To monitor an ever-evolving emotional culture some companies have started using software like Niko Niko, which enables employees to log their daily emotions at work, helping the company to view correlations between their mood and productivity.

Jewellery brand Pandora encourages staff to give feedback to the organisation in an anonymous annual survey. “One of the topics that arose in the last survey was the need for stronger communication, so we have implemented an employee council where a representative from each department will meet and discuss issues, and come up with suggestions for improvements,” says Bethan Lewis, vice president of human resources at Pandora.
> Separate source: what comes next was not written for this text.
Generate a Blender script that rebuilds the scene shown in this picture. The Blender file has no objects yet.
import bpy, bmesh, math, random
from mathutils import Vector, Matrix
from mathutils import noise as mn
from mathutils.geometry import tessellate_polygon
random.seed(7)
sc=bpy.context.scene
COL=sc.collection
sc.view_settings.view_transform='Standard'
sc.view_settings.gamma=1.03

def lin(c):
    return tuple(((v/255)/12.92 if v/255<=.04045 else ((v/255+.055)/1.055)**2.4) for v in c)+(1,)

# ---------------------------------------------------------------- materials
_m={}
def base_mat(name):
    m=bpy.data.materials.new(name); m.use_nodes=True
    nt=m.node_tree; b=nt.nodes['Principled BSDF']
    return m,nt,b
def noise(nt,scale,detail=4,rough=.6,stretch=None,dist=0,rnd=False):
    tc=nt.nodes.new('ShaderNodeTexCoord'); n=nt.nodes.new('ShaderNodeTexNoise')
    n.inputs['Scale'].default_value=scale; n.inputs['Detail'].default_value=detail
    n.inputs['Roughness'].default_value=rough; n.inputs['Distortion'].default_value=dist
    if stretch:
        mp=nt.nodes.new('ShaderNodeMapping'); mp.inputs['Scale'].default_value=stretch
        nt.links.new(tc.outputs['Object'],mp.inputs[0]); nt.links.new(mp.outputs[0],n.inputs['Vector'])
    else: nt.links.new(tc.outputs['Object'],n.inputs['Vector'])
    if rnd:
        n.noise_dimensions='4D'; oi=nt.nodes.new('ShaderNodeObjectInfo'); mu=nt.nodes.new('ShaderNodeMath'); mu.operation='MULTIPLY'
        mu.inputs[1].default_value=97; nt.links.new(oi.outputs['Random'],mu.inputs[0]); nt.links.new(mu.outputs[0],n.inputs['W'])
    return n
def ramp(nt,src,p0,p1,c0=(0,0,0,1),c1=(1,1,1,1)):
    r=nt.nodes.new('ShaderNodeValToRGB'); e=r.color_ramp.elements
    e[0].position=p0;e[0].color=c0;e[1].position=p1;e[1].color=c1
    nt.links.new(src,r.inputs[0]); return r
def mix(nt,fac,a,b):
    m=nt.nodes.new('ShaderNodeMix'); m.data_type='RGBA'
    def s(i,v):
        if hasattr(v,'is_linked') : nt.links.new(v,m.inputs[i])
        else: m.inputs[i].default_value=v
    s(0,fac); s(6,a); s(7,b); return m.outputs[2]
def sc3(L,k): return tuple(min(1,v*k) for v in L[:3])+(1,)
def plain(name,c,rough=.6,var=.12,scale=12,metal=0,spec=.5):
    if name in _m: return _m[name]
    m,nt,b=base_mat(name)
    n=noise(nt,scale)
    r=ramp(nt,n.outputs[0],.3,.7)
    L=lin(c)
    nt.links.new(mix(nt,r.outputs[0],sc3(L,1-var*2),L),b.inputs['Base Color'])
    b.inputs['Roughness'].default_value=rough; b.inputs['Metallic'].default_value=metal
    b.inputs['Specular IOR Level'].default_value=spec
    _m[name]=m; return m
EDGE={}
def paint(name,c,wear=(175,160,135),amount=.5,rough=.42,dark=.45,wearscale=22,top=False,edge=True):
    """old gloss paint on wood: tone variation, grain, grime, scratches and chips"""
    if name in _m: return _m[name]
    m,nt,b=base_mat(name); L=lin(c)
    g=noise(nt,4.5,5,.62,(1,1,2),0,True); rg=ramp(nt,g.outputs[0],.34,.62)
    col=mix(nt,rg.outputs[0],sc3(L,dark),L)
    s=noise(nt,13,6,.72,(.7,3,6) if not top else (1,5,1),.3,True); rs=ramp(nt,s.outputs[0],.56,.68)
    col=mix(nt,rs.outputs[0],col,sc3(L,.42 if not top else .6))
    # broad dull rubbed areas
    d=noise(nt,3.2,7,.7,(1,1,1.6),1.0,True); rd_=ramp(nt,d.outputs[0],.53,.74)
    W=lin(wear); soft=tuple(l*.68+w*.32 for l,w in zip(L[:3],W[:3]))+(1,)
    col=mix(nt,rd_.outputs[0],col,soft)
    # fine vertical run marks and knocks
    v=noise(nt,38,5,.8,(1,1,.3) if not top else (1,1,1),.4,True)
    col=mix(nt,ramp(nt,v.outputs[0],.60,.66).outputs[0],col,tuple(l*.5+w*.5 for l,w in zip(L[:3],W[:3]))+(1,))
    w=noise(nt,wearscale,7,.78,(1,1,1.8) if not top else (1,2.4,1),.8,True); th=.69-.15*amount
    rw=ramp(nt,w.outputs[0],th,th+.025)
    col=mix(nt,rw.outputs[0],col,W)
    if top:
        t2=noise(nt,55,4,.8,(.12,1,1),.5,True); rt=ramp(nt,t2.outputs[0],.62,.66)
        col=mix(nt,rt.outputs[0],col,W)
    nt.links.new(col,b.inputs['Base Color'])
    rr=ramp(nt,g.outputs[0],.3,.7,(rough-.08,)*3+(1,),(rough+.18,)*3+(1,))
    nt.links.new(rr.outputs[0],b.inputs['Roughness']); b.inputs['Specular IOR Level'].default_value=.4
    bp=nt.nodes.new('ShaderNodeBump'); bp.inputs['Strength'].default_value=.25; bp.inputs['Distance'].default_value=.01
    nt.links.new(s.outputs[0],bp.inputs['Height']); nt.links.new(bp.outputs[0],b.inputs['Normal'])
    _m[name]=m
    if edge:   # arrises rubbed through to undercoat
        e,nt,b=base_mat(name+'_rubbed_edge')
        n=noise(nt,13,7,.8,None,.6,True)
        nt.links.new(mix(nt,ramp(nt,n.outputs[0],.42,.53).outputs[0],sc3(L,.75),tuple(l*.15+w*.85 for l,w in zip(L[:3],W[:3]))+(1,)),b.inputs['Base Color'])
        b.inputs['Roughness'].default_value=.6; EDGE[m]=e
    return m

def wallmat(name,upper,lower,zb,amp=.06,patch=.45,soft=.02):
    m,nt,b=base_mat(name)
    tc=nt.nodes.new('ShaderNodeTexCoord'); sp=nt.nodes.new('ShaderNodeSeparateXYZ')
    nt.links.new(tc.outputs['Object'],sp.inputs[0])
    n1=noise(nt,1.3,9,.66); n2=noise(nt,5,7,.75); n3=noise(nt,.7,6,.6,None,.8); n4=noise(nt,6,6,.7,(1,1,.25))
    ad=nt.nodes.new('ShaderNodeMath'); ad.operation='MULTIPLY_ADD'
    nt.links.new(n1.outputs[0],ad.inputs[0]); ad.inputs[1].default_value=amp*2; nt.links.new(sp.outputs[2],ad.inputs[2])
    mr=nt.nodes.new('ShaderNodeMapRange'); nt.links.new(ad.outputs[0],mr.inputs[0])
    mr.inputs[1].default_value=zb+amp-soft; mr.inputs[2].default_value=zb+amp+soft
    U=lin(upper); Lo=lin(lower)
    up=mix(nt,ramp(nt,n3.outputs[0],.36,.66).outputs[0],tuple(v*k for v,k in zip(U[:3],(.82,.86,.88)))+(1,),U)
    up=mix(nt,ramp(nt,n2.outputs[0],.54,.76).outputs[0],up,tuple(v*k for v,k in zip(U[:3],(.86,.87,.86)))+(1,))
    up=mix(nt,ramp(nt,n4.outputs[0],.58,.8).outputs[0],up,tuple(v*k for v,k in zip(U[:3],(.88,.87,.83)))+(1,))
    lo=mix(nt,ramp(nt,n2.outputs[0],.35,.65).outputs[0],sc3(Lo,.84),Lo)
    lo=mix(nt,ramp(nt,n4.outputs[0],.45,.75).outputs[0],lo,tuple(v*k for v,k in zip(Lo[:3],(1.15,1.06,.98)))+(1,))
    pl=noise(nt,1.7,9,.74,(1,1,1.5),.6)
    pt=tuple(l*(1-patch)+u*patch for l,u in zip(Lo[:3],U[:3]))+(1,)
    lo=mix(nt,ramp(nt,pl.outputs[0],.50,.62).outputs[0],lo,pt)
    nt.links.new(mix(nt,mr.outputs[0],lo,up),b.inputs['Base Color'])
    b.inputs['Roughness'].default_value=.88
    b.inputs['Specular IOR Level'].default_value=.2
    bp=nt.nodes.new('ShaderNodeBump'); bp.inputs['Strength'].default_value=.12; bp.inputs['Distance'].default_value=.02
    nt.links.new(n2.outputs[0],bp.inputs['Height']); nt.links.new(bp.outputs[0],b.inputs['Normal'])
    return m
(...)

Tory Burch uses a ‘Buddy Values’ system, “named after my father Buddy Robinson, who treated everyone with kindness and respect,” Burch told BoF. Each year, the employees who best embody those values are awarded the Buddy Award and a prize trip — in 2014, the winners spent a week in LA.

Embracing change

However, not all leadership agrees on the role emotional culture plays in a business. “Too many companies think of culture as a way to make people feel good about where they work, and not as a way to help employees — hence the organisation — perform better,” says Meehan.
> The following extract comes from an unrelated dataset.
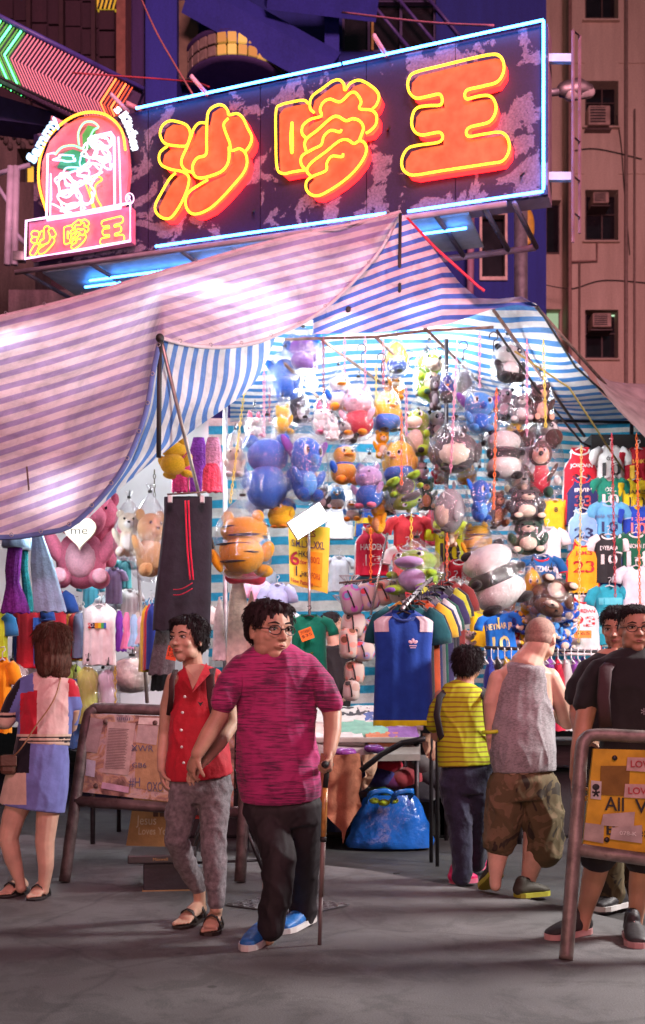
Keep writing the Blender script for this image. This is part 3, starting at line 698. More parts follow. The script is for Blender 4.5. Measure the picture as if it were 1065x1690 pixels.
for i in range(-6, 22):
    tx = 135+i*24.2; ty = 645+i*11.3
    mb = MB(); mb.tube([CP(tx-15, ty-25, -.1), CP(tx+18, ty+25, -.1)], .011, 6); mb.build('end_tube', (g_on if i % 3 == 0 else g_off) if i < 2 else p_on, chev)
q = MB(); q.slab([P(-60, 140, 13.6), P(190, 215, 13.8), P(190, 222, 13.8), P(-60, 190, 13.6)], (0, .4, 0)); q.build('lower_frame', mat((.04, .035, .16), .6), chev, False)
for (x0, y0, x1, y1) in ((84, 195, 112, 208), (208, 170, 232, 182)):
    q = MB(); q.tube([P(x0, y0, 12.2), P(x1, y1, 12.3)], .035, 6); q.build('strut', paint((.6, .3, .35)), chev)
# ---- street lamp behind the sign's end
lamp = thing('street_lamp', 'unlit grey street lamp head on an arm right of the big neon sign', 'street lamp', P(900, 160, 14))
q = MB(); q.tube([P(860, 170, 14), P(905, 153, 14), P(935, 150, 14)], .05, 8); q.build('arm', M_GREYM, lamp)
q = MB(); q.limb([P(930, 148, 14), P(955, 146, 14), P(972, 148, 14)], [(.10, .09), (.14, .12), (.08, .07)], 12, ref=(0, 0, 1)); q.build('housing', metal((.22, .2, .2), .5), lamp)
q = MB(); q.limb([P(942, 154, 14), P(975, 152, 14)], [(.1, .09), (.07, .06)], 12, ref=(0, 0, 1)); q.build('lens', mat((.4, .36, .34), .2, spec=.8), lamp)
# the pole stands behind the sign
q = MB(); q.tube([P(860, 170, 14), Vector((P(860, 0, 14).x, 14, 0))], .09, 10); q.build('pole', M_GREYM, lamp)
# ---- loose cables
def cable(pts, rad, m, label, sag=0):
    q = MB(); q.tube(catmull(pts, 6), rad, 6); tag(q.build('cable', m), label, 'cable')
cable([P(232, -5, 14), P(262, 60, 13), P(318, 155, 11.6)], .011, mat((.4, .15, .14)), 'thin rusty guy wire running down to the sign top beside the blue column')
cable([P(120, 120, 13), P(300, 133, 13), P(345, 143, 12)], .011, mat((.35, .03, .05)), 'red wire from the chevron sign across to the big sign')
cable([P(565, 20, 14), P(700, 36, 12), P(815, 42, 10.6)], .012, mat((.4, .15, .2)), 'pinkish wire sagging above the last character of the sign')
# ------------------------------------------------------------------ striped canopies
def tarp_mat(name, ca, cb, trans=0.5, pitch=1.0, wob=0.03, dirt=0.38):
    m, t, b = NM(name)
    uv = nd(t, 'ShaderNodeUVMap'); sx = nd(t, 'ShaderNodeSeparateXYZ'); t.links.new(uv.outputs[0], sx.inputs[0])
    tc = nd(t, 'ShaderNodeTexCoord'); nz = nd(t, 'ShaderNodeTexNoise', i_Scale=1.7, i_Detail=3.0); t.links.new(tc.outputs['Object'], nz.inputs[0])
    ma = nd(t, 'ShaderNodeMath', operation='MULTIPLY_ADD'); ma.inputs[1].default_value = wob*8; t.links.new(nz.outputs[0], ma.inputs[0]); t.links.new(sx.outputs[1], ma.inputs[2])
    fr = nd(t, 'ShaderNodeMath', operation='FRACT'); t.links.new(ma.outputs[0], fr.inputs[0])
    r = ramp(t, [(0.0, ca), (0.5, ca), (0.54, cb), (0.95, cb), (1.0, ca)]); t.links.new(fr.outputs[0], r.inputs[0])
    n2 = nd(t, 'ShaderNodeTexNoise', i_Scale=3.5, i_Detail=7.0, i_Roughness=.65); t.links.new(tc.outputs['Object'], n2.inputs[0])
    rd = ramp(t, [(.35, (1-dirt,)*3), (.6, (1, 1, 1))]); t.links.new(n2.outputs[0], rd.inputs[0])
    mx = nd(t, 'ShaderNodeMix', data_type='RGBA', blend_type='MULTIPLY', i_0=1.0); t.links.new(r.outputs[0], mx.inputs[6]); t.links.new(rd.outputs[0], mx.inputs[7])
    t.links.new(mx.outputs[2], b.inputs['Base Color']); b.inputs['Roughness'].default_value = .55; b.inputs['Specular IOR Level'].default_value = .25
    tr_ = nd(t, 'ShaderNodeBsdfTranslucent'); t.links.new(mx.outputs[2], tr_.inputs[0])
    ms = nd(t, 'ShaderNodeMixShader'); ms.inputs[0].default_value = trans
    t.links.new(b.outputs[0], ms.inputs[1]); t.links.new(tr_.outputs[0], ms.inputs[2]); t.links.new(ms.outputs[0], t.nodes['Material Output'].inputs[0])
    # woven wrinkles
    n3 = nd(t, 'ShaderNodeTexNoise', i_Scale=5.0, i_Detail=8.0, i_Roughness=.6, i_Distortion=1.6); t.links.new(tc.outputs['Object'], n3.inputs[0])
    bp = nd(t, 'ShaderNodeBump', i_Strength=.6, i_Distance=.05); t.links.new(n3.outputs[0], bp.inputs['Height']); t.links.new(bp.outputs[0], b.inputs['Normal'])
    return m
T_A = tarp_mat('striped_tarp', (.80, .67, .69), (.43, .33, .56), .36)
T_B = tarp_mat('striped_tarp_blue', (.74, .73, .75), (.10, .23, .58), .35)
T_C = tarp_mat('striped_tarp_front', (.74, .62, .66), (.07, .16, .56), .08)
T_D = tarp_mat('striped_roof', (.76, .75, .76), (.06, .22, .55), .2)
T_E = tarp_mat('striped_wall', (.75, .76, .72), (.03, .38, .62), .25)
def poly_y(pts, x):
    for (x0, y0), (x1, y1) in zip(pts, pts[1:]):
        if x <= x1 or (x1, y1) == pts[-1]: return lerp(y0, y1, min(1, max(0, (x-x0)/max(1e-6, x1-x0))))
def wr(p, a=0.03, f=1.6, s=0): return mnoise.noise(Vector((p.x*f+s, p.y*f, p.z*f*2.2)))*a
def curve2(pts, n):
    c = catmull([(x, y, z) for x, y, z in pts], 10); L = [0]
    for a, b in zip(c, c[1:]): L.append(L[-1]+(Vector((b.x, b.y))-Vector((a.x, a.y))).length)
    out = []; j = 0
    for i in range(n):
        d = L[-1]*i/(n-1)
        while j < len(L)-2 and L[j+1] < d: j += 1
        t = (d-L[j])/max(1e-6, L[j+1]-L[j]); out.append(c[j].lerp(c[j+1], min(1, max(0, t))))
    return out
# A: the big front awning.  px, py, depth
top = [(-160, 560, 9.4), (0, 522, 9.4), (80, 503, 9.35), (150, 484, 9.3), (240, 456, 9.25), (330, 431, 9.2), (420, 405, 9.15), (500, 386, 9.1), (580, 369, 9.05), (662, 349, 9.0)]
bot = [(-160, 884, 6.7), (0, 887, 6.75), (70, 880, 6.75), (125, 862, 6.75), (198, 781, 6.75), (238, 690, 6.8), (253, 613, 6.85), (265, 557, 6.9), (310, 569, 7.2), (365, 573, 7.6), (420, 566, 8.0), (456, 553, 8.3), (500, 533, 8.5), (545, 502, 8.7), (590, 458, 8.8), (630, 410, 8.9), (662, 350, 9.0)]
NX, NY = 110, 46
rows = []; uvs = []
for j in range(NY+1): rows.append([]); uvs.append([])
for i in range(NX+1):
    x = lerp(-160, 661.5, i/NX)
    def at(c):
        for a, b in zip(c, c[1:]):
            if x <= b[0]: k = (x-a[0])/(b[0]-a[0]); return lerp(a[1], b[1], k), lerp(a[2], b[2], k)
        return c[-1][1:]
    yt, dt = at(top); yb, db = at(bot); yv = lerp(887, 640, max(-.2, x/660))
    for j in range(NY+1):
        v = j/NY; y = lerp(yt, yb, v); s_ = (y-yt)/(yv-yt)*17.2
        D = lerp(dt, db, v**0.9)-0.22*math.sin(math.pi*v)*(1-.3*i/NX)
        p = P(x, y, D); fade = math.sin(math.pi*min(1, max(0, v)))
        # sagging fold along the cord that runs from the peak to the prop pole
        fold = math.exp(-((x-(560-(y-380)*.55))/28)**2)*.10 if y > 370 else 0
        p = P(x, y, D+wr(p, .12*fade+.02)+wr(p, .05*fade, 4.5, 3)+fold+.05*fade*abs(mnoise.noise(Vector((x*.012+y*.006, y*.03, 2)))))
        rows[j].append(p); uvs[j].append((x/100, s_))
mb = MB(); mb.grid(rows, uvs)
aw = tag(mb.build('awning', T_A), 'large pink lit awning with narrow stripes sloping across the left half of the stall', 'awning')
def hemmed(parent, pts, rad=.011, m=None):
    q = MB(); q.tube([P(x, y, d-.012) for x, y, d in pts], [(rad*1.6, rad*.6)]*len(pts), 6); q.build('hem', m or fabric((.10, .16, .38)), parent)
    for k in range(2, len(pts)-1, 3):
        x, y, d = pts[k]; q = MB(); c = P(x, y-4, d-.02); q.tube([c+Vector((.012*math.cos(a), 0, .012*math.sin(a))) for a in [i*math.pi/4 for i in range(8)]], .003, 4, closed=True); q.build('eyelet', M_GREYM, parent)
hemmed(aw, [tuple(p) for p in curve2(bot[:8], 40)]); hemmed(aw, [tuple(p) for p in curve2(bot[7:], 30)], .009, fabric((.5, .42, .46))); hemmed(aw, [tuple(p) for p in curve2(top, 40)], .009, fabric((.5, .40, .44)))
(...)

But while some leaders may view changing emotional culture as difficult because it entails influencing people’s beliefs and habits at work, “companies shouldn’t have to wait for a crisis to precipitate cultural change,” he adds.

“When people want to do things right, and want to do the right thing, companies have an invaluable asset,” he says. “It’s the one thing about a business that rivals can’t copy. As a result, it can be a lasting source of competitive advantage.”